GOAL:
Scan the lines below for "picture"; report the number of lines that contain it, and only that.
**** SUPPLIED DATA
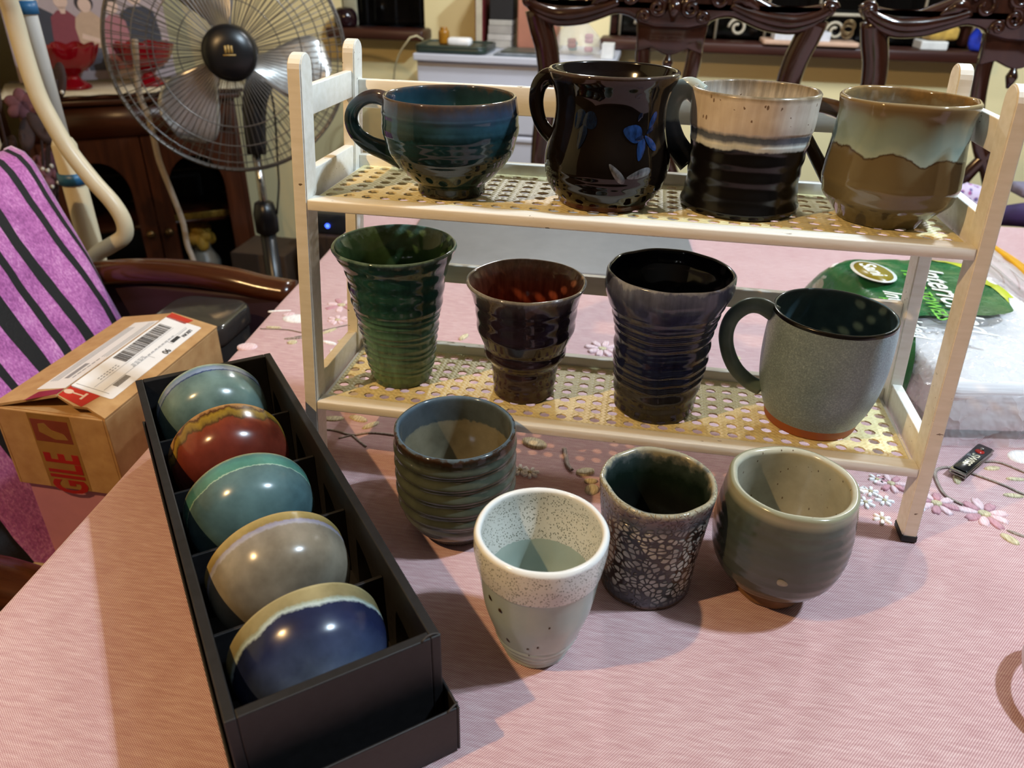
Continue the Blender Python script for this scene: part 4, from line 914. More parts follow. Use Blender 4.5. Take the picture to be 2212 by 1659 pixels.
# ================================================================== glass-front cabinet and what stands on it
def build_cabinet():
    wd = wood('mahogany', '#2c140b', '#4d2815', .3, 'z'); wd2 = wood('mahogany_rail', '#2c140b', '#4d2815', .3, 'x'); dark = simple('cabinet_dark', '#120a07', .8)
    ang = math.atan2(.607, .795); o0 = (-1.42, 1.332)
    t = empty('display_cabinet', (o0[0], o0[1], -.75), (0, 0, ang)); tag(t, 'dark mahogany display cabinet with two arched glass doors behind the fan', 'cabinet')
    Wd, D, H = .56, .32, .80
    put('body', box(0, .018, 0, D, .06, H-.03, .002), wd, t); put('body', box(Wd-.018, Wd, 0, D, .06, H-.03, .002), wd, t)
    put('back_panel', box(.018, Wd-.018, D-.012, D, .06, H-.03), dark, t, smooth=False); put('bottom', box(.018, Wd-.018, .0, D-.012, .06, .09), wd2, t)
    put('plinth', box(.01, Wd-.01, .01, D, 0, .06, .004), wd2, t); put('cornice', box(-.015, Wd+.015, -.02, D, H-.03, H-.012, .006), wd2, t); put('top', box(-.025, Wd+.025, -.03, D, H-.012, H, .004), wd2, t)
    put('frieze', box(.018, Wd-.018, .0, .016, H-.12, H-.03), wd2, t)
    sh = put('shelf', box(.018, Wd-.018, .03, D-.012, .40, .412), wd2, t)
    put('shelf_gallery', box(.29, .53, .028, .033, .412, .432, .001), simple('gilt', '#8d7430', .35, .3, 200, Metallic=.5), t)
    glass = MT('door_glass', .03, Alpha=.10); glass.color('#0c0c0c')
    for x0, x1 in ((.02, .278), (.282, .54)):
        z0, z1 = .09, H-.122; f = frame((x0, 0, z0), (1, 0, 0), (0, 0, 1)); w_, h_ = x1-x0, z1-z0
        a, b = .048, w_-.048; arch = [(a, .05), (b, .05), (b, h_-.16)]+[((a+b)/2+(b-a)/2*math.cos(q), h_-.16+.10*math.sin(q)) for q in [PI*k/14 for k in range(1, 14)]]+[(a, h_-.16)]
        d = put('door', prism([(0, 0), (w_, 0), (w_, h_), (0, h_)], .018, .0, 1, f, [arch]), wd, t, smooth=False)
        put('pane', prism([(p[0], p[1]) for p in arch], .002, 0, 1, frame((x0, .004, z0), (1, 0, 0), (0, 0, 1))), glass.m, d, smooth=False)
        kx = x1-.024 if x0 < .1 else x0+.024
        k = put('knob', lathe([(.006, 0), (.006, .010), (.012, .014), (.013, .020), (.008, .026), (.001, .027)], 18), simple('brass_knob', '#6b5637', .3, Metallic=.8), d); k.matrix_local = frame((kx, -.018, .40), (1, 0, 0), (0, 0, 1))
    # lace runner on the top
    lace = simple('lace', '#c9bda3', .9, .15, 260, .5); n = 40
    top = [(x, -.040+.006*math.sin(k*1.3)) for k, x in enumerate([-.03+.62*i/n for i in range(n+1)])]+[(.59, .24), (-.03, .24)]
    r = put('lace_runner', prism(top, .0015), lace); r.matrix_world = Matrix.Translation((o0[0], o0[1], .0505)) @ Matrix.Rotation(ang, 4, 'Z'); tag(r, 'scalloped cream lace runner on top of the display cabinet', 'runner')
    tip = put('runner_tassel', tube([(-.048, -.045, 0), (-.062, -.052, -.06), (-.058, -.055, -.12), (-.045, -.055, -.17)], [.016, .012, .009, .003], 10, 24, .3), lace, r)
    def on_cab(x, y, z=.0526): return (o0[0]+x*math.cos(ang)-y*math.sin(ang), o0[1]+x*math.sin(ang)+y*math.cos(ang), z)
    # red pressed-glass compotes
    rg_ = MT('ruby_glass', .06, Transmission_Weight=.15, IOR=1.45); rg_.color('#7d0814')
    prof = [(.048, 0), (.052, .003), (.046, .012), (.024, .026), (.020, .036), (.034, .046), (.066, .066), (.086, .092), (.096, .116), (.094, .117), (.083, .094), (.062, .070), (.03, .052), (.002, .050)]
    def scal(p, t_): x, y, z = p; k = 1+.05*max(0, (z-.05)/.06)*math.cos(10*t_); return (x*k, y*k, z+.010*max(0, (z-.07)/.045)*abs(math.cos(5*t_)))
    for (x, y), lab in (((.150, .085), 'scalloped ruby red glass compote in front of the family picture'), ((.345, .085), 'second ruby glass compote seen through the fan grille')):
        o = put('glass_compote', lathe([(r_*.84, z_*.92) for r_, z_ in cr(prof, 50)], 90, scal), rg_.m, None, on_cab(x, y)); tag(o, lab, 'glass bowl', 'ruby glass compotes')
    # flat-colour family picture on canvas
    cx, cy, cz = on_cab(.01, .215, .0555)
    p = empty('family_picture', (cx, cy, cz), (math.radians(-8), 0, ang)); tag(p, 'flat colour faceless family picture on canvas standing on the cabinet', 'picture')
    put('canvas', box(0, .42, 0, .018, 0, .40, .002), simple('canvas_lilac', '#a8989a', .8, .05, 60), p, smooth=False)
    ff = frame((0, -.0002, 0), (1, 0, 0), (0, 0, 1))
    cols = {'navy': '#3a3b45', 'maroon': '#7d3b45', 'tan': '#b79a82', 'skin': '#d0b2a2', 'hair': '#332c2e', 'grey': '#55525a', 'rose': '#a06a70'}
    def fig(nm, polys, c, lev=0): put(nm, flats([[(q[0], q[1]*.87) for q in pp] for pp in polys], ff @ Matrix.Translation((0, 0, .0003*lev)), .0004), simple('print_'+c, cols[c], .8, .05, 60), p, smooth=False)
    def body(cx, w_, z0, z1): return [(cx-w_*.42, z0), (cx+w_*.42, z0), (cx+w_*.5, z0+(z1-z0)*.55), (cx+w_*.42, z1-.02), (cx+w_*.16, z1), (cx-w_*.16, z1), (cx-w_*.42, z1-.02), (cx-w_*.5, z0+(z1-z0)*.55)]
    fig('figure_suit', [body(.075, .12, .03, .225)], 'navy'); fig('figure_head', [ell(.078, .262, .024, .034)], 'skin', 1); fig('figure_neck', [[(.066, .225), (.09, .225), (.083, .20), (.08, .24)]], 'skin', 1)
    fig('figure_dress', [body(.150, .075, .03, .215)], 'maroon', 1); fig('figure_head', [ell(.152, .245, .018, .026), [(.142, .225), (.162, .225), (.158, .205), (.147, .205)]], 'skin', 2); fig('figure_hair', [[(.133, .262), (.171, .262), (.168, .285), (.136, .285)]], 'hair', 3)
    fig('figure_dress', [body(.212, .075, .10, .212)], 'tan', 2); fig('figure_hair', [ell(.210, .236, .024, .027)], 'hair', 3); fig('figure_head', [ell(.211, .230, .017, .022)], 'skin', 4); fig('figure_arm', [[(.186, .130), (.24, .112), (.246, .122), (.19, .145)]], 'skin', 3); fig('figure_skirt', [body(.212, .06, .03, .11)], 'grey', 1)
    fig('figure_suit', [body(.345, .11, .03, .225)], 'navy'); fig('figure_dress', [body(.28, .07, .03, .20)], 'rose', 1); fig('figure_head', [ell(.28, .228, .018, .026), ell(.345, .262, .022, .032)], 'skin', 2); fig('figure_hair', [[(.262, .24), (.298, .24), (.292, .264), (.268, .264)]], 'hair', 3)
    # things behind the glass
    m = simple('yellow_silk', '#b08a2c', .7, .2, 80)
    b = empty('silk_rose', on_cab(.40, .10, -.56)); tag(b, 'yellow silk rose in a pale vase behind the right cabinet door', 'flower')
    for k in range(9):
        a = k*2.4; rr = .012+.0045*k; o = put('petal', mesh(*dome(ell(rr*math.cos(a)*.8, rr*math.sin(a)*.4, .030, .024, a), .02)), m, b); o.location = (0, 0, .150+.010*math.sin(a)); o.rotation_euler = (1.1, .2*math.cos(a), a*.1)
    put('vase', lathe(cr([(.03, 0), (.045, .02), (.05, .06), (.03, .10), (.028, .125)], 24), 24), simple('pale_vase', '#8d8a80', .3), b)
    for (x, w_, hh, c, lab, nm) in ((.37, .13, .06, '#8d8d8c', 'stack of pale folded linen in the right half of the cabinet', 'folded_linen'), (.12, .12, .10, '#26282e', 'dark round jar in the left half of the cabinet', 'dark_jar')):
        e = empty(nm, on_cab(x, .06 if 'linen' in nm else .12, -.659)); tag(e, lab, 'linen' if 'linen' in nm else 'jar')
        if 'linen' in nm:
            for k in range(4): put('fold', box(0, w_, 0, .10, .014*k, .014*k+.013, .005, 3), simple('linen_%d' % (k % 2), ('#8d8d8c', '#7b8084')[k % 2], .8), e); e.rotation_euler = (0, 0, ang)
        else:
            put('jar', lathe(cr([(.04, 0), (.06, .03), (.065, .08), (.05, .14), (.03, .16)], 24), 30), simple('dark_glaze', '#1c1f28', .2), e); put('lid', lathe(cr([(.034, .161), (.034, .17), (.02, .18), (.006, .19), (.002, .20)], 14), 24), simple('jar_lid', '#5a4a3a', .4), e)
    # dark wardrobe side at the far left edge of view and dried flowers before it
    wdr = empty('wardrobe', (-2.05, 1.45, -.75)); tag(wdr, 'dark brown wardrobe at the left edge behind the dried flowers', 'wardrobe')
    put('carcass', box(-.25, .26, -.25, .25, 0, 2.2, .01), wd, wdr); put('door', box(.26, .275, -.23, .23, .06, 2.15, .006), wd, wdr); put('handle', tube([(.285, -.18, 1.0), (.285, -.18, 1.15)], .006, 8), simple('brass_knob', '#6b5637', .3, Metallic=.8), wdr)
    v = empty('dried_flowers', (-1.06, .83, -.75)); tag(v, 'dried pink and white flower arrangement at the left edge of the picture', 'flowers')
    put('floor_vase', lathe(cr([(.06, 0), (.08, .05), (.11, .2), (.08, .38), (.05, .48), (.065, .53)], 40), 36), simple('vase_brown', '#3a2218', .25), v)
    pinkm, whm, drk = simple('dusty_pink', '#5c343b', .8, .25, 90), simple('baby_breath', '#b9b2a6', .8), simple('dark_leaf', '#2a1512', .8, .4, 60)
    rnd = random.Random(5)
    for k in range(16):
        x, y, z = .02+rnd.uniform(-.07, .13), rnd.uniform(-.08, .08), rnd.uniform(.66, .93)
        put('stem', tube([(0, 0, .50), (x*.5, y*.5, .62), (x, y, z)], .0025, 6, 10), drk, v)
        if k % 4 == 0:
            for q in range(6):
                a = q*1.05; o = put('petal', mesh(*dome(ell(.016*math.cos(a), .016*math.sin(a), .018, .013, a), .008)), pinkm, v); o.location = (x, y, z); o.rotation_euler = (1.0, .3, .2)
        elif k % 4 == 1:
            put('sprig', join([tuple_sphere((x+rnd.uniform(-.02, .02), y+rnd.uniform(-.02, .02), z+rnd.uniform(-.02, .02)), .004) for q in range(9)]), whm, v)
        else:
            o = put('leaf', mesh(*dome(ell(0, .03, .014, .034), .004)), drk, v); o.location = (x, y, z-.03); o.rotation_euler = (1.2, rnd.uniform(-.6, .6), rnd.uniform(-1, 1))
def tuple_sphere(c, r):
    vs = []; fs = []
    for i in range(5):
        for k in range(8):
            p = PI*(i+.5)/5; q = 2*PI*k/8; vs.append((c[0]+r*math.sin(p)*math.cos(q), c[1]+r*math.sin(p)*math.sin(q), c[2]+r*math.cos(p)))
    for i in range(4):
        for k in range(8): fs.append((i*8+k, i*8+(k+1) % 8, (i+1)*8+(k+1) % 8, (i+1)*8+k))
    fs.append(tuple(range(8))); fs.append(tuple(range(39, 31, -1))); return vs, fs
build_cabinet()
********
EXERCISE RESULT:
5